En este día de la beatificación del Papa Pablo VI, me vienen a la mente las palabras con que instituyó el Sínodo de los Obispos: «Después de haber observado atentamente los signos de los tiempos, nos esforzamos por adaptar los métodos de apostolado a las múltiples necesidades de nuestro tiempo y a las nuevas condiciones de la sociedad» (Carta ap. Motu proprio Apostolica sollicitudo).
Contemplando a este gran Papa, a este cristiano comprometido, a este apóstol incansable, ante Dios hoy no podemos más que decir una palabra tan sencilla como sincera e importante: Gracias. Gracias a nuestro querido y amado Papa Pablo VI. Gracias por tu humilde y profético testimonio de amor a Cristo y a su Iglesia.
El que fuera gran timonel del Concilio, al día siguiente de su clausura, anotaba en su diario personal: «Quizás el Señor me ha llamado y me ha puesto en este servicio no tanto porque yo tenga algunas aptitudes, o para que gobierne y salve la Iglesia de sus dificultades actuales, sino para que sufra algo por la Iglesia, y quede claro que Él, y no otros, es quien la guía y la salva». En esta humildad resplandece la grandeza del Beato Pablo VI que, en el momento en que estaba surgiendo una sociedad secularizada y hostil, supo conducir con sabiduría y con visión de futuro –y quizás en solitario– el timón de la barca de Pedro sin perder nunca la alegría y la fe en el Señor.

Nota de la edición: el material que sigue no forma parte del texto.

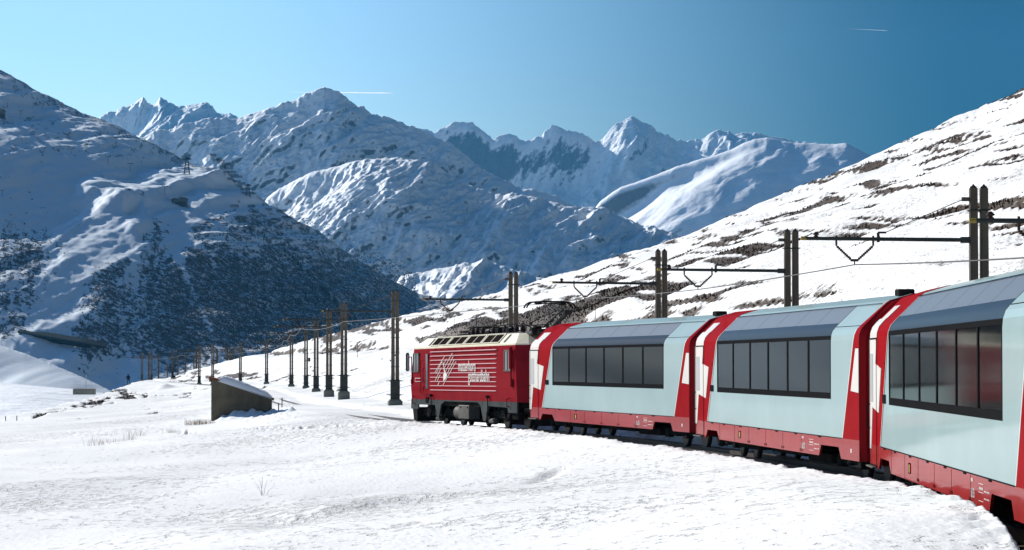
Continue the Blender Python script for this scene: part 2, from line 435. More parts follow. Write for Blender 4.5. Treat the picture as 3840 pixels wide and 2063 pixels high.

Pablo VI supo de verdad dar a Dios lo que es de Dios dedicando toda su vida a la «sagrada, solemne y grave tarea de continuar en el tiempo y extender en la tierra la misión de Cristo», amando a la Iglesia y guiando a la Iglesia para que sea «al mismo tiempo madre amorosa de todos los hombres y dispensadora de salvación».